YALE UNIVERSITY
BEINECKE RARE BOOK AND MANUSCRIPT LIBRARY
GENERAL COLLECTION OF RARE BOOKS AND
MANUSCRIPTS
MEDIEVAL AND RENAISSANCE MANUSCRIPTS
Mellon MS 39
RAMON LULL
Testamentum (Theorica only?), translated into Latin
Rome, unsigned, 29 July 1560
Paper codex in Latin, 4to., 199 x 142, ff. 186 of which the first and last
blanks are used as pastedowns and f. 12-14, 184-186 are also blank, ff.
15-183 correctly foliated 1-169. In the following description unnumbered
leaves at the beginning are cited as (1)-(14); the original foliation 1-169
has been employed for ff. 15-183. No signatures, catchwords at verso of
everyleaf. Collation: (1)^^6, (2-23)^^8, (24)^^4. Written throughout by a
single hand in a good, flowing italic cursive, in brown ink which has
sometimes corroded the paper, single columns 155 x 120, lines to the page
vary, averaging 24, without ruling or bordering lines, occasional diagrams as
on numbered ff. 25r, 30r, 33r, 34r, no color, standard abbreviation. Paper of
at least two types, one with watermark of a fleur-de-lys within a circle,
surmounted by letter "M," similar to Briquet 7121 (but not within a double
circle); the second with a bird (duck or goose?) within a circle, similar to
Briquet 12205.
BINDING: Original binding of limp parchment, traces of two thongs on
fore-edge of each cover; plain back originally labeled "Secreta," also with
modern labeling in old style, "Lull | Testamentum," all executed
calligraphically in brown ink; plain edges.

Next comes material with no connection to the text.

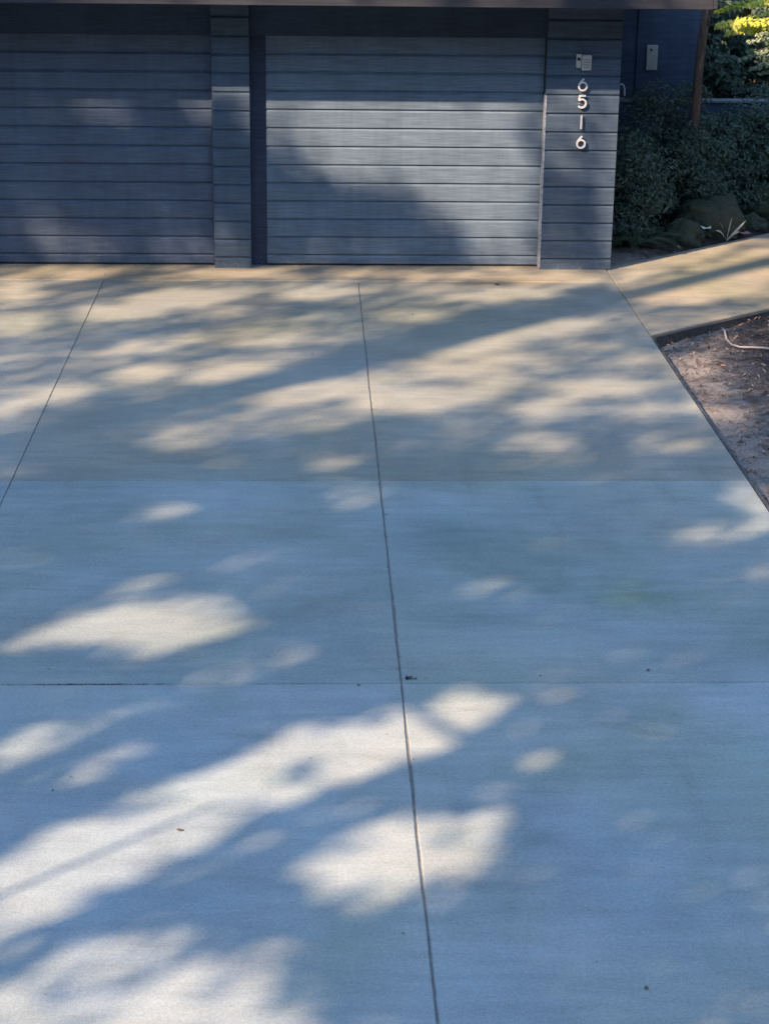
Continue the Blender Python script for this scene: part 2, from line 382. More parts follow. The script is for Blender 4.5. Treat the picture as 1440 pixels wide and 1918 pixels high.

PROVENANCE: No indication of early ownership; belonged in 1872 to William
Alexander Aytoun, the English writer on alchemy, with his inscription on the
pastedown inside the front cover; Denis Duveen, with his inked number 80;
Mellon MS 86, acquired with the Duveen collection.
CONTENTS
f. (1): [Pasted down and blank except for the inscription by Aytoun and
Duveen's number, as noted in the Provenance section above.]
f. (2)r: [An index of contents in the hand of the copyist, ending f. (11)r;
ff. (11)v and (12r-14v) blank.]
f. 1r, 1: In Nomine sanctissime Trinitatis Incipit | Testamentum Domini
Raymundi Lullij | Deus qui gloriose omnipotens existis...
f. 166r, 10: ... exemplum hoc | desumptum ex vetustissimo exempla- | ri 1496
Alexandri VI. Pontificis Maximi | anno iij. | Sequuntur additiones aliqu‘ non
| videntur de huius operis essen- | tia. | Nota ex una sola natura ... [f.
168v, 15:] ... Rome die 29 ju - | [lu]lij [sic] 1560. Feliciter | Nos Deus ad
optata | pervenire permittat | Amen . Amen . | Amen ... [f. 169r, 1:] Item
hic notantur quaedam Apostille ... [Ends f. 169v, 8, not transcribed; the
last three f. blank and unnumbered, the last pasted down.]
[Ramon Lull, Theorica, anonymously translated into Latin and here in
ninety-seven chapters plus slight addenda: TK 410; DWS 244 and following. See
especially Mrs. Singer's revised listing ofthe Theorica in DWS 3, 1143 and
following. It is not certain to which family of the text this version
belongs, as it does not appear to end as do any of the versions cited by Mrs.
Singer.]
SUMMARY: An interesting, rather late copy of one of the alchemical texts most
regularly ascribed to Ramon Lull in manuscripts, originally written in French
and Catalan. MS 39 does not correspond to any of the more common variants of
the text cited in the literature, although its beginning is regular enough.
Compare a German version of a differing Lullian text with a similar title
described in MS 30, above. The two colophons in the present manuscript state
that it is a copy, made at Rome in 1560, of another copy made in 1496 of a
"most ancient" exemplar. During the cataloguing it has not been possible to
identify the beginning of the second Practica portion of this text, which may
be absent. W. A. Aytoun, who owned this MS in 1872, was a well known writer
on alchemy and the translator of the standard life of Dr. John Dee; he also
owned MS 71 of the Mellon collection. For other Lullian alchemies in the
Mellon collection, see especially MSS 8, 12, 19, 97, 109, 126, and 149.